» Exercise:
Copy out each line exactly; pictures stay out of the copy.

» Supplied information:
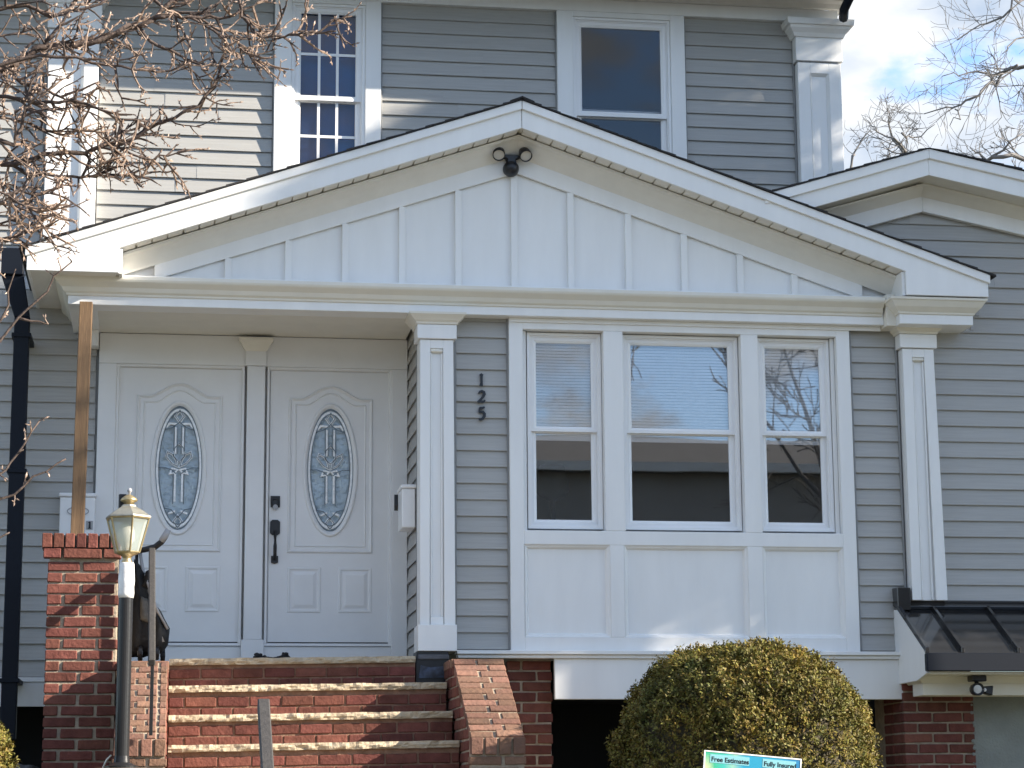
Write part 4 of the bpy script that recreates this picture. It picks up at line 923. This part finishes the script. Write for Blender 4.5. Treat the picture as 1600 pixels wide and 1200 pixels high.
for x, y in ((-.215, -.06), (-.10, -.08), (-.215, .10), (-.06, .10)):
    w = MB().tube([(x - .016, y, 1.075), (x + .016, y, 1.075)], .05, 16).build('wheel', M_BLACK, st, .006); MB().tube([(x - .018, y, 1.075), (x + .018, y, 1.075)], .018, 10).build('hub', M_GREY, w)
for i, (x, y, r_, lab) in enumerate(((.655, .45, .4, 'dark shoe lying toe down on the landing at the mullion foot, nearer the left door'), (.785, .44, -.3, 'dark shoe on the landing sill in front of the right door bottom'))):
    t = thing('shoe', (x, y, 1.022), lab, 'shoe', 'dark shoes on the landing')
    blob_obj('upper', M_CLOTH, t, (x, y, 1.058), (.085, .06, .032), 4 + i * 7, .5); blob_obj('tongue', M_CLOTH, t, (x - .035 + i * .06, y, 1.085), (.035, .04, .028), 9 + i * 3, .5)
    MB().box(x - .09, x + .09, y - .045, y + .045, 1.023, 1.040).build('sole', M_BLACK, t, .008)

# ================================================================ shrubs
def leaf_cloud(n, c, rx, ry, rz, size, flat, seed):
    rs = np.random.RandomState(seed); per = 9; m = n // per
    d = rs.normal(size=(m, 3)); d /= np.linalg.norm(d, axis=1)[:, None]; d[:, 2] = np.where(d[:, 2] < -.35, -d[:, 2], d[:, 2])
    lump = np.array([mnoise.noise(Vector((q[0] * 3.0 + seed, q[1] * 3.0, q[2] * 3.0))) * .07 + mnoise.noise(Vector((q[0] * 8, q[1] * 8 + seed, q[2] * 8))) * .055 for q in d])
    rr = 1 + lump - np.abs(rs.normal(size=m)) * .05 + (rs.rand(m) > .96) * rs.rand(m) * .035
    k = 1 / (np.sum(np.abs(d) ** flat, axis=1) ** (1 / flat)); p = d * (k * rr)[:, None] * np.array([rx, ry, rz]) + np.array(c)
    ax = d + rs.normal(size=(m, 3)) * .45 + np.array([0, 0, .35]); ax /= np.linalg.norm(ax, axis=1)[:, None]      # sprig axes
    p = np.repeat(p, per, 0); ax = np.repeat(ax, per, 0); n = len(p)
    p = p + ax * (rs.rand(n)[:, None] * .055 - .02) + rs.normal(size=(n, 3)) * .006
    out = np.cross(ax, rs.normal(size=(n, 3))); out /= np.linalg.norm(out, axis=1)[:, None]
    t = out * .8 + ax * .6; t /= np.linalg.norm(t, axis=1)[:, None]; b = np.cross(t, ax); b /= np.linalg.norm(b, axis=1)[:, None] + 1e-9; nrm = np.cross(b, t)
    s = size * (.65 + .7 * rs.rand(n))[:, None]
    return np.stack([p, p + t * s + b * s * .5 + nrm * s * .15, p + t * s * 2.1, p + t * s - b * s * .5 + nrm * s * .15], 1).reshape(-1, 3)
def leaf_mesh(name, V, m):
    n = len(V) // 4; me = bpy.data.meshes.new(name); me.vertices.add(len(V)); me.vertices.foreach_set('co', V.astype(np.float32).ravel())
    me.loops.add(4 * n); me.loops.foreach_set('vertex_index', np.arange(4 * n, dtype=np.int32)); me.polygons.add(n); me.polygons.foreach_set('loop_start', np.arange(0, 4 * n, 4, dtype=np.int32)); me.polygons.foreach_set('loop_total', np.full(n, 4, dtype=np.int32))
    me.update(calc_edges=True); me.materials.append(m); return me
M_SHRUBCORE = mat('shaded_shrub_core', (.055, .045, .025), .9, var=.4, vscale=20, bump=.8, bscale=30)  # solid core of the bush, coloured dark for the shade between leaves
def bush(c, rx, ry, rz, n, size, flat, seed, label):
    t = thing('boxwood_bush', (c[0], c[1], -.05), label, 'bush', 'clipped boxwood bushes')
    fo = link(bpy.data.objects.new('foliage', leaf_mesh('foliage', leaf_cloud(n, c, rx, ry, rz, size, flat, seed), M_LEAF)), t); fo['kind'] = 'stuff'
    bm = bmesh.new(); bmesh.ops.create_icosphere(bm, subdivisions=4, radius=1)
    for v in bm.verts:
        d = v.co.normalized(); k = 1 / (sum(abs(q) ** flat for q in d) ** (1 / flat)); k *= .86 + .05 * mnoise.noise(d * 6)
        v.co = Vector((c[0] + d.x * rx * k, c[1] + d.y * ry * k, c[2] + d.z * rz * k))
    me = bpy.data.meshes.new('dark_core'); bm.to_mesh(me); bm.free(); me.materials.append(M_SHRUBCORE); link(bpy.data.objects.new('dark_core', me), t)
    MB().tube([(c[0], c[1], -.1), (c[0] + .02, c[1], c[2])], [.05, .03], 8).build('trunk', M_BARK, t)
bush((3.62, -1.78, .24), .805, .79, .770, 130000, .0105, 2.3, 5, 'large round clipped boxwood bush under the triple window, sunlit on its right')
bush((-1.46, -2.2, .20), .56, .55, .50, 40000, .0105, 2.1, 11, 'smaller clipped boxwood bush cut by the left edge beside the downspout')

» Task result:
Write part 4 of the bpy script that recreates this picture. It picks up at line 923. This part finishes the script. Write for Blender 4.5. Treat the picture as 1600 pixels wide and 1200 pixels high.
for x, y in ((-.215, -.06), (-.10, -.08), (-.215, .10), (-.06, .10)):
    w = MB().tube([(x - .016, y, 1.075), (x + .016, y, 1.075)], .05, 16).build('wheel', M_BLACK, st, .006); MB().tube([(x - .018, y, 1.075), (x + .018, y, 1.075)], .018, 10).build('hub', M_GREY, w)
for i, (x, y, r_, lab) in enumerate(((.655, .45, .4, 'dark shoe lying toe down on the landing at the mullion foot, nearer the left door'), (.785, .44, -.3, 'dark shoe on the landing sill in front of the right door bottom'))):
    t = thing('shoe', (x, y, 1.022), lab, 'shoe', 'dark shoes on the landing')
    blob_obj('upper', M_CLOTH, t, (x, y, 1.058), (.085, .06, .032), 4 + i * 7, .5); blob_obj('tongue', M_CLOTH, t, (x - .035 + i * .06, y, 1.085), (.035, .04, .028), 9 + i * 3, .5)
    MB().box(x - .09, x + .09, y - .045, y + .045, 1.023, 1.040).build('sole', M_BLACK, t, .008)

# ================================================================ shrubs
def leaf_cloud(n, c, rx, ry, rz, size, flat, seed):
    rs = np.random.RandomState(seed); per = 9; m = n // per
    d = rs.normal(size=(m, 3)); d /= np.linalg.norm(d, axis=1)[:, None]; d[:, 2] = np.where(d[:, 2] < -.35, -d[:, 2], d[:, 2])
    lump = np.array([mnoise.noise(Vector((q[0] * 3.0 + seed, q[1] * 3.0, q[2] * 3.0))) * .07 + mnoise.noise(Vector((q[0] * 8, q[1] * 8 + seed, q[2] * 8))) * .055 for q in d])
    rr = 1 + lump - np.abs(rs.normal(size=m)) * .05 + (rs.rand(m) > .96) * rs.rand(m) * .035
    k = 1 / (np.sum(np.abs(d) ** flat, axis=1) ** (1 / flat)); p = d * (k * rr)[:, None] * np.array([rx, ry, rz]) + np.array(c)
    ax = d + rs.normal(size=(m, 3)) * .45 + np.array([0, 0, .35]); ax /= np.linalg.norm(ax, axis=1)[:, None]      # sprig axes
    p = np.repeat(p, per, 0); ax = np.repeat(ax, per, 0); n = len(p)
    p = p + ax * (rs.rand(n)[:, None] * .055 - .02) + rs.normal(size=(n, 3)) * .006
    out = np.cross(ax, rs.normal(size=(n, 3))); out /= np.linalg.norm(out, axis=1)[:, None]
    t = out * .8 + ax * .6; t /= np.linalg.norm(t, axis=1)[:, None]; b = np.cross(t, ax); b /= np.linalg.norm(b, axis=1)[:, None] + 1e-9; nrm = np.cross(b, t)
    s = size * (.65 + .7 * rs.rand(n))[:, None]
    return np.stack([p, p + t * s + b * s * .5 + nrm * s * .15, p + t * s * 2.1, p + t * s - b * s * .5 + nrm * s * .15], 1).reshape(-1, 3)
def leaf_mesh(name, V, m):
    n = len(V) // 4; me = bpy.data.meshes.new(name); me.vertices.add(len(V)); me.vertices.foreach_set('co', V.astype(np.float32).ravel())
    me.loops.add(4 * n); me.loops.foreach_set('vertex_index', np.arange(4 * n, dtype=np.int32)); me.polygons.add(n); me.polygons.foreach_set('loop_start', np.arange(0, 4 * n, 4, dtype=np.int32)); me.polygons.foreach_set('loop_total', np.full(n, 4, dtype=np.int32))
    me.update(calc_edges=True); me.materials.append(m); return me
M_SHRUBCORE = mat('shaded_shrub_core', (.055, .045, .025), .9, var=.4, vscale=20, bump=.8, bscale=30)  # solid core of the bush, coloured dark for the shade between leaves
def bush(c, rx, ry, rz, n, size, flat, seed, label):
    t = thing('boxwood_bush', (c[0], c[1], -.05), label, 'bush', 'clipped boxwood bushes')
    fo = link(bpy.data.objects.new('foliage', leaf_mesh('foliage', leaf_cloud(n, c, rx, ry, rz, size, flat, seed), M_LEAF)), t); fo['kind'] = 'stuff'
    bm = bmesh.new(); bmesh.ops.create_icosphere(bm, subdivisions=4, radius=1)
    for v in bm.verts:
        d = v.co.normalized(); k = 1 / (sum(abs(q) ** flat for q in d) ** (1 / flat)); k *= .86 + .05 * mnoise.noise(d * 6)
        v.co = Vector((c[0] + d.x * rx * k, c[1] + d.y * ry * k, c[2] + d.z * rz * k))
    me = bpy.data.meshes.new('dark_core'); bm.to_mesh(me); bm.free(); me.materials.append(M_SHRUBCORE); link(bpy.data.objects.new('dark_core', me), t)
    MB().tube([(c[0], c[1], -.1), (c[0] + .02, c[1], c[2])], [.05, .03], 8).build('trunk', M_BARK, t)
bush((3.62, -1.78, .24), .805, .79, .770, 130000, .0105, 2.3, 5, 'large round clipped boxwood bush under the triple window, sunlit on its right')
bush((-1.46, -2.2, .20), .56, .55, .50, 40000, .0105, 2.1, 11, 'smaller clipped boxwood bush cut by the left edge beside the downspout')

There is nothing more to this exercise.